Why Zero-Knowledge Proofs Matter Going Forward
Zero-knowledge proof technology represents a shift in how digital systems handle trust. As digital infrastructure continues to expand across finance, identity, governance, and beyond - ZK technology offers a way to build systems that are more private, more secure, more efficient, more user-centric and less dependent on centralized control.
While the technology is still evolving, zero-knowledge proofs are quickly moving from academic theory to real-world foundation. From a regulatory perspective, policy makers are generally cautiously optimistic about zero-knowledge technology - recognizing strong potential to strengthen privacy and secure modern digital services, but concerns around complexity, resources, regulatory fit, and institutional preparedness still currently hold back wider adoption.

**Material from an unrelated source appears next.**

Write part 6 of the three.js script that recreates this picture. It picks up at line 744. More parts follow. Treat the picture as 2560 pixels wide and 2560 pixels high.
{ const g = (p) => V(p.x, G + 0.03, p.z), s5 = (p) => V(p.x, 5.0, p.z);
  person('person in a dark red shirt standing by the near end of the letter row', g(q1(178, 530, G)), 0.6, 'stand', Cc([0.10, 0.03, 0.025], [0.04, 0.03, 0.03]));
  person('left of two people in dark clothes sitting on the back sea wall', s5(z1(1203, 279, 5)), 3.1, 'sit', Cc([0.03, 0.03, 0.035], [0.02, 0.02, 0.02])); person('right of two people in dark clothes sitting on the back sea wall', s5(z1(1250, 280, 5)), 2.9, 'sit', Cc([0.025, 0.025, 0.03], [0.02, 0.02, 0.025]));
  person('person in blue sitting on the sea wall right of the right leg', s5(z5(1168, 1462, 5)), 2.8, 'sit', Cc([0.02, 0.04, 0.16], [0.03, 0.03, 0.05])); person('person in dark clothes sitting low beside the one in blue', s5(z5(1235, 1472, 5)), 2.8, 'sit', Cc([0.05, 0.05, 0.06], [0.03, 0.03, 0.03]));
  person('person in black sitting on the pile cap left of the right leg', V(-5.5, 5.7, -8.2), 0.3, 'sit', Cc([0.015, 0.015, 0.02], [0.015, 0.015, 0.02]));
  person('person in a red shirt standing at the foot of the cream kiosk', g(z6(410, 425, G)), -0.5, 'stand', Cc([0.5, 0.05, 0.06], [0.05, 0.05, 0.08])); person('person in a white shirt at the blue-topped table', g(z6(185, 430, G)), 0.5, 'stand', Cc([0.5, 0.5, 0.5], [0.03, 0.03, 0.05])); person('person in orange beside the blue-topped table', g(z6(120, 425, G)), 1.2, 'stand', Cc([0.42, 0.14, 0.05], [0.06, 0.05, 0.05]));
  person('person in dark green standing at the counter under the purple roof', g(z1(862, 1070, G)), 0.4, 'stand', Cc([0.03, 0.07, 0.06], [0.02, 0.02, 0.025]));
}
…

Understanding the capabilities of zero-knowledge proof models helps inform the design and policy choices shaping the future of digital systems that we all rely on.
Disclaimer: Please note that this blog post is provided for educational and informational purposes only. The content herein does not constitute financial, investment, or legal advice and serves the purpose of bringing the concepts of zero-knowledge proofs to a wider audience. Furthermore, this publication is an independent analysis of zero-knowledge technology and has no official connection to, affiliation with, or endorsement of any crypto asset.